Há outro lugar onde os monstros vivem: na nossa mente
Sabemos que no nosso mundo, na nossa realidade mais próxima, os monstros da vida real se escondem em meio à multidão, no barulho das massas de uma cidade conhecida ou desconhecida, em uma rua qualquer. No entanto, os monstros capazes de nos prejudicar não só habitam os nossos arredores; de fato, ocupam um grande espaço da nossa própria mente.
Às vezes, o medo, as nossas emoções e pensamentos podem nos controlar até o ponto de nos fecharmos em um lugar muito escuro onde nos sentimos perdidos, sufocados e encarcerados pelos nossos próprios demônios. Alguns escritores conseguiram representar perfeitamente essa viagem onde uma pessoa se encontra com os seus próprios monstros para conhecê-los e se apropriar deles, para voltar para a superfície livre dessas correntes.

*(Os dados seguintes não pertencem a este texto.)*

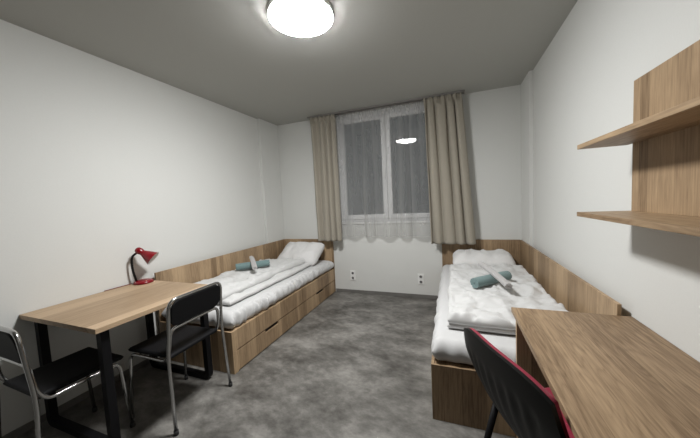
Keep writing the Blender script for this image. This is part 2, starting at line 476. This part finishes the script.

Dante fez isso com Virgílio na “Divina Comédia”, Lewis Carroll com Alice e Maurice Sendak com Max em “Onde vivem os monstros”. Este último livro é um pequeno deleite da literatura infantil. A sua história nos convida a fazer muitas reflexões independentemente da nossa idade, das nossas experiências anteriores. Todos nós em algum momento da vida poderemos ser vítimas dessas garras internas, onde os nossos próprios monstros nos arrastam para um lugar estranho.
“Quando Max vestiu o seu disfarce de lobo, sentiu um desejo irresistível de fazer travessuras, e então sua mãe o chamou: ‘Monstro!’ E Max respondeu: ‘EU VOU TE COMER’!”
– “Onde vivem os monstros”, Maurice Sendak –
Esta pequena obra nos permite fazer uma viagem pelas mãos de uma criança. Essa aventura nos lembra que, às vezes, precisamos visitar esse reino selvagem e imaginário onde vivem as nossas criaturas mais estranhas e surrealistas. Longe de nos ancorarmos nelas, temos que evitá-las. Sim, mas não sem antes desabafar nossos gritos, jogar sem regras, enfurecer, rir, chorar …
Vamos deixar nossas marcas no país dos monstros e nossas coroas enferrujadas para subirmos novamente, nos sentindo livres por termos superado a escuridão, purificados e, acima de tudo, satisfeitos por retornarmos com mais força à nossa vida real. Porque sim, porque os monstros que nos contaram desde crianças existem.
No entanto, sabemos que nem sempre podemos controlar os monstros da vida real que se camuflam em nosso dia a dia. Então, precisamos ficar atentos para sermos capazes, acima de tudo, de assustar aqueles que ocasionalmente aparecem nas nossas mentes.